Runners have a minimum fundraising target of £1,500 (US$2,060). Proceeds are shared between Lewa and non-profit organisation Tusk Trust.

“The only people we don’t charge is the local community,” says McIntosh, adding that there is a children’s race too.

“Kenya is the home of marathon running, so there are some pretty good local athletes, and they come along and run.”

Ten years ago, McIntosh would never have got corporate support for an anti-wildlife-crime initiative like the Asia Miles campaign, he says. “Everyone was worried about upsetting China.
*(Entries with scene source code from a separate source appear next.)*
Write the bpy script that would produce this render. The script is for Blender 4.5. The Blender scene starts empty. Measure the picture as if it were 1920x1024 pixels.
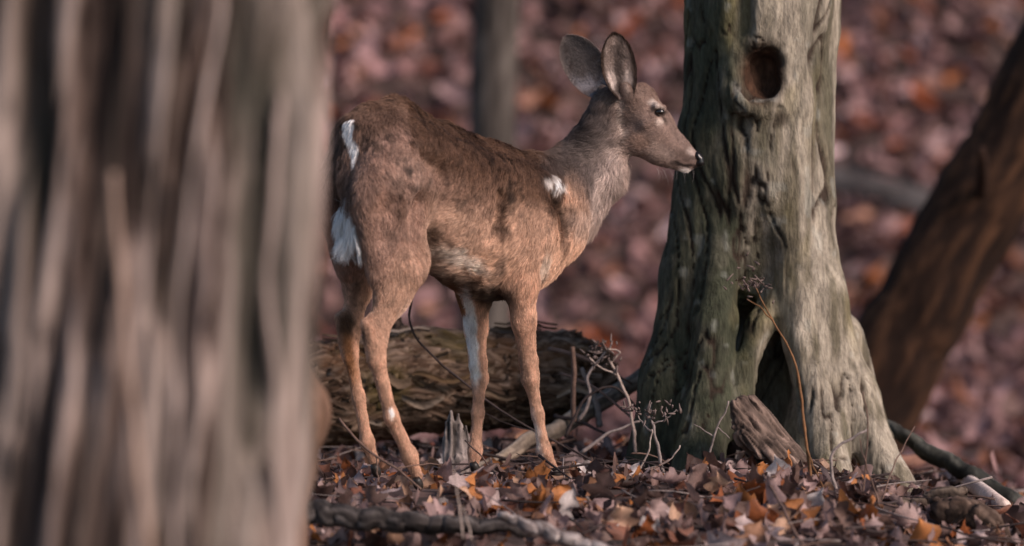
import bpy, math, random
import numpy as np
from mathutils import Vector

random.seed(7)
RNG = np.random.default_rng(11)
S = bpy.context.scene
COL = S.collection

# ------------------------------------------------------------------ camera
CAM = np.array([0.0, -14.0, 1.5])
PITCH = 0.0673
FPX = 9800.0                      # focal length in pixels of the 1920 wide photograph
cam_d = bpy.data.cameras.new('camera')
cam = bpy.data.objects.new('camera', cam_d)
COL.objects.link(cam)
cam.location = CAM
cam.rotation_euler = (math.pi / 2 - PITCH, 0, 0)
cam_d.sensor_width = 36.0
cam_d.lens = 36.0 * FPX / 1920.0
cam_d.clip_start = 0.1
cam_d.clip_end = 2000.0
cam_d.dof.use_dof = True
cam_d.dof.focus_distance = 14.4
cam_d.dof.aperture_fstop = (cam_d.lens / 1000.0) / 0.118
S.camera = cam

# ------------------------------------------------------------------ light
SUN_AZ = math.radians(123)        # direction the light comes from, clockwise from +Y
SUN_EL = math.radians(33)
world = bpy.data.worlds.new('World')
S.world = world
world.use_nodes = True
wn = world.node_tree.nodes
bg = wn['Background']
sky = wn.new('ShaderNodeTexSky')
sky.sky_type = 'NISHITA'
sky.sun_disc = False
sky.sun_elevation = SUN_EL
sky.sun_rotation = SUN_AZ
world.node_tree.links.new(sky.outputs[0], bg.inputs[0])
bg.inputs[1].default_value = 0.082
sun_d = bpy.data.lights.new('sun', 'SUN')
sun_d.energy = 2.95
sun_d.angle = math.radians(21)
sun_d.color = (1.0, 0.80, 0.71)
sun = bpy.data.objects.new('sun', sun_d)
COL.objects.link(sun)
to_sun = Vector((math.sin(SUN_AZ) * math.cos(SUN_EL), math.cos(SUN_AZ) * math.cos(SUN_EL), math.sin(SUN_EL)))
sun.rotation_euler = (-to_sun).to_track_quat('-Z', 'Y').to_euler()
S.view_settings.view_transform = 'Standard'
S.view_settings.look = 'None'
S.view_settings.exposure = 0.5
S.view_settings.gamma = 1.0
S.view_settings.use_curve_mapping = False


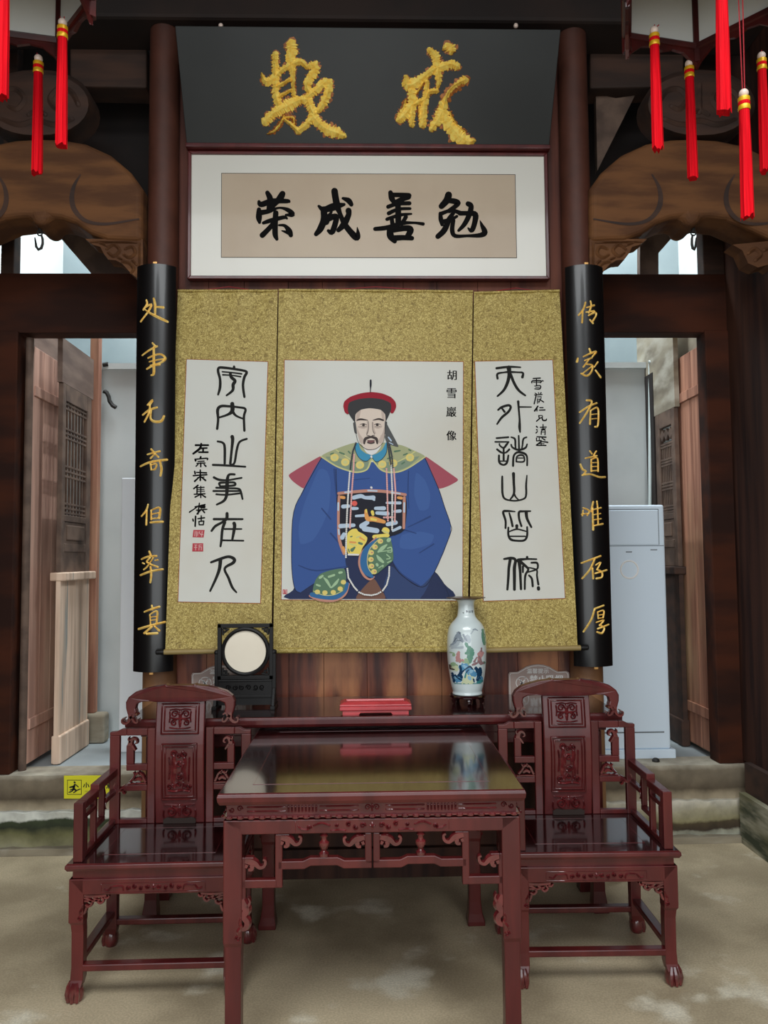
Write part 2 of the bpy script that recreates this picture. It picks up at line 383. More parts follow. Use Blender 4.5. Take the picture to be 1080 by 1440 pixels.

But now, China’s in the vanguard, so the political and business climate has changed.”

China’s January 1 ban on the ivory trade, and Hong Kong’s January 31 vote to phase it out by 2021 has had an immediate impact on ivory sales, he says, adding that what is needed now is a global ban on trade in wildlife products such as ivory and rhino horn.

“Organised crime only operates where it can make a profit. If you have a legal trade, the illegal trade can flourish. So banning the trade makes it much harder for the illegal trade to infiltrate it.”

“Hong Kong’s decision to ban the sale of ivory is both timely and wise,” says Craig. “The days of trading in animal parts in the name of art must be gone as the world recognises the dreadful destruction of free living animals it causes.”

The Running Wild documentary is dedicated to a member of the Northern Rangeland Trust’s security team, Ltadamwa Lardagos, who was shot dead in a security incident during filming.

“We’ve lost two more men since,” says McIntosh. “People are dying trying to protect wildlife. And wildlife is dying in huge numbers.”

East Africa has seen an almost 50 per cent reduction in its elephant population in the past decade, due to a surge in poaching, according to a 2017 Convention on International Trade in Endangered Species (CITES) report.

“In my time, being involved in conservation, we’ve already lost the western black rhino to extinction. The northern white rhino is as good as extinct,” says McIntosh. “All it takes is for you to drop your guard for one moment, and an entire species is gone.

“So the urgent action is to support conservation in the field, where these last few animals are living.”